Birdman (15)

Directed by Alejandro González Iñárritu
Starring Michael Keaton, Emma Stone, Edward Norton, Naomi Watts, Andrea Riseborough, Lindsay Duncan, Zach Galifianakis, Amy Ryan

Wow! One of the most visually engaging and original films I've seen in ages, this story of slightly washed up 90s action star Michael Keaton (playing up to his Batman past) putting on a Broadway play is quite hard to categorise. Is Keaton going nuts? Does he really have superpowers like his Birdman character? Are super serious celebrated actors Edward Norton, Naomi Watts and Andrea Riseborough taking the piss put of themselves and method acting? There are so many factors that make this film so good.
I LOVED the camera that follows the characters around, making the film seem like one long uninterrupted take. Indeed, cinematogrpaher Emmanuel Lubezki won the Oscar (for the second year running after his work on 'Gravity' the year before). You really feel like you are there in the theatre with the actors, walking into dressing rooms and along the streets. Forget 3D, this is one of the most immersive films I've seen, taking you right into the scenes. Which makes the flights of fancy near the end when Birdman seems like he is turning New York into an action movie set, all the more dazzling.
I guess director Alejandro Inarritu took note of fellow Mexican Alfonso Cuaron's Gravity, which similarly redefined immersive camera work.
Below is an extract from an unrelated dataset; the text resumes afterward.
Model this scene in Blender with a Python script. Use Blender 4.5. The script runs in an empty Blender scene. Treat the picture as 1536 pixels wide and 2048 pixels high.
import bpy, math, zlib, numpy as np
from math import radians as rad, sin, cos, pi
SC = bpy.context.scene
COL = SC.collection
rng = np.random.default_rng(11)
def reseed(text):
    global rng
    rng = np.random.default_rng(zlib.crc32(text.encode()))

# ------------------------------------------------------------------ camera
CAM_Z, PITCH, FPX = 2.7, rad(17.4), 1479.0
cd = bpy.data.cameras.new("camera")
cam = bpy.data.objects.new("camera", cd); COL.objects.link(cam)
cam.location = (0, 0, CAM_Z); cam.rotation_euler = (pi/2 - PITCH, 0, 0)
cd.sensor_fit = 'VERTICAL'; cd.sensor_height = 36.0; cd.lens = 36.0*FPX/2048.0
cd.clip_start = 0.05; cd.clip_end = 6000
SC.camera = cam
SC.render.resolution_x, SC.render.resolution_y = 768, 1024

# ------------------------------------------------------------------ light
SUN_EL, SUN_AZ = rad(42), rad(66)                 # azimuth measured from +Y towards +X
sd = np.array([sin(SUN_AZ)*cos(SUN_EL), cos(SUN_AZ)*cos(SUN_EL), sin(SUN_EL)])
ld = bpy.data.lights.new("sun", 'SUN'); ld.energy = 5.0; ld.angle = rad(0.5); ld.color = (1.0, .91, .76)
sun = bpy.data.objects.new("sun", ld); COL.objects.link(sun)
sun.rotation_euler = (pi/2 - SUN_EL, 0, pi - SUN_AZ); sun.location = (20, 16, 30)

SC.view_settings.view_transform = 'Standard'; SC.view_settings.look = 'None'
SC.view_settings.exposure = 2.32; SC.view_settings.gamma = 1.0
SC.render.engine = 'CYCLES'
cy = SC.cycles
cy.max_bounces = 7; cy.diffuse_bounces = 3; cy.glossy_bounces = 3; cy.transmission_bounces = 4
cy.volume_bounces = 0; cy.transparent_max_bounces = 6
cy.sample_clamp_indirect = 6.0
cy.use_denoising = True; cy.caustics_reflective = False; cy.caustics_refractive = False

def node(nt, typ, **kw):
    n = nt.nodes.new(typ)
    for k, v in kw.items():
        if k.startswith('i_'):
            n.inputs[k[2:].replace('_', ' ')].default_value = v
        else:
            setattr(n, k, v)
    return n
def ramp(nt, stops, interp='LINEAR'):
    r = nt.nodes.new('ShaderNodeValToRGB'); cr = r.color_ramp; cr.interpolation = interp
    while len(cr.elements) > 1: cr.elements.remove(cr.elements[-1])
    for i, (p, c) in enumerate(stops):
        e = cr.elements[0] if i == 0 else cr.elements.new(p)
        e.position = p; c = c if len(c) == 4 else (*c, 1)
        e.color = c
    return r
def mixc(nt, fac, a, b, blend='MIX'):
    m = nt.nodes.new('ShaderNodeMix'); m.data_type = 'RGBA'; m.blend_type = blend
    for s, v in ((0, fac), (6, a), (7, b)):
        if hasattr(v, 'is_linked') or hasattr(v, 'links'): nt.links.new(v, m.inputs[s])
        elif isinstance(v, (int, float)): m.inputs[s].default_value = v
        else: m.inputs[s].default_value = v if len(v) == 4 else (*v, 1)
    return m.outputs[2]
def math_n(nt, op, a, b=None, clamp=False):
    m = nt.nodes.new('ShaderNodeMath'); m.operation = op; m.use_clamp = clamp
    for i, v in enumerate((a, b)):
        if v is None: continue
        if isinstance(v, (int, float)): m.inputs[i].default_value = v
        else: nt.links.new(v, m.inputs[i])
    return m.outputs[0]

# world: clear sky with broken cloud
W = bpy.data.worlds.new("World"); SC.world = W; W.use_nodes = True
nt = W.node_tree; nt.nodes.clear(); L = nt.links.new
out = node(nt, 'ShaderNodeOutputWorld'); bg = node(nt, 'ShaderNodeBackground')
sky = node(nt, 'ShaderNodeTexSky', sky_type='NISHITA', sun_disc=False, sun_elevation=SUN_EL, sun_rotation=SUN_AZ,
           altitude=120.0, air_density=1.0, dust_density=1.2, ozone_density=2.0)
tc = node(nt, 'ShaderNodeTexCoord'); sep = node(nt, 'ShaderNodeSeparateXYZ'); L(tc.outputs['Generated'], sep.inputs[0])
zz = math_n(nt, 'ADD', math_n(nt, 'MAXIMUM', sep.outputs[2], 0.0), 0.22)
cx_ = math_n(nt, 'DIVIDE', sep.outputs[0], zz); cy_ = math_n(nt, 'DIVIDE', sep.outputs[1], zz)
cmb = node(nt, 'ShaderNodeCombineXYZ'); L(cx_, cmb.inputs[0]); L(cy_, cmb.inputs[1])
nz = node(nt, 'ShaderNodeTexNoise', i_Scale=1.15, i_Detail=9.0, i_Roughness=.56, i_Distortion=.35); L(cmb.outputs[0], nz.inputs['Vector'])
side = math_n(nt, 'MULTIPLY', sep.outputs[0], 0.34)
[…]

Then there are the performances, led by Michael Keaton's manic lead Riggan, but ably supported by a never funnier Ed Norton, Emma Stone showing why she's one of the best young actors around. Naomi Watts, Andrea Riseborough and Amy Ryan play smallish, less showy roles but are still very good too. Comedian Zach Galifianakis plays it pretty straight while Lindsay Duncan is one of the most vicious critics we've ever seen on screen, dismissing Oscars as 'prizes for comics and porn' and totally unimpressed with Riggan's lack of theatre credentials. Everyone is excellent as they drift in and out of frame, to the centre then the periphery of the action. Michael Keaton has received a lot of praise and he carries the film well, although he isn't exactly a likeable, sympathetic or warm central character.
The script and story is another great thing about this film. I had no idea what was going to happen, what was reality, what was Riggan's hallucinations. There are some funny comments about the preponderance of superhero movies and social media these days. The Birdman alter ego appears onscreen, hissing vindictive bile in Riggan's ear like an anti-Jiminy Cricket. We get 5 minutes of an Avengers-like alien attack on Broadway as Riggan's Birdman character seems to take control. Then there is that ending. Huh??! What was real?
This isn't an easy film to categorise. It's not quite a comedy, but has a lot of black humour for a drama. However, Inarritu's previous films 21 Grams and Babel were so grim, this is positively laugh out loud funny by comparison I guess! The characters aren't lovable or even particularly likeable, but this is definitely one of the best films I've seen in a long time and I'm keen to see it again to see if it holds up.
EDITED to add. Not quite as impressive second time round, the camera work a little showy. However, the film scooped 4 Oscars - Best film, screenplay, cinematography and best director. Such an original and innovatie piece of work.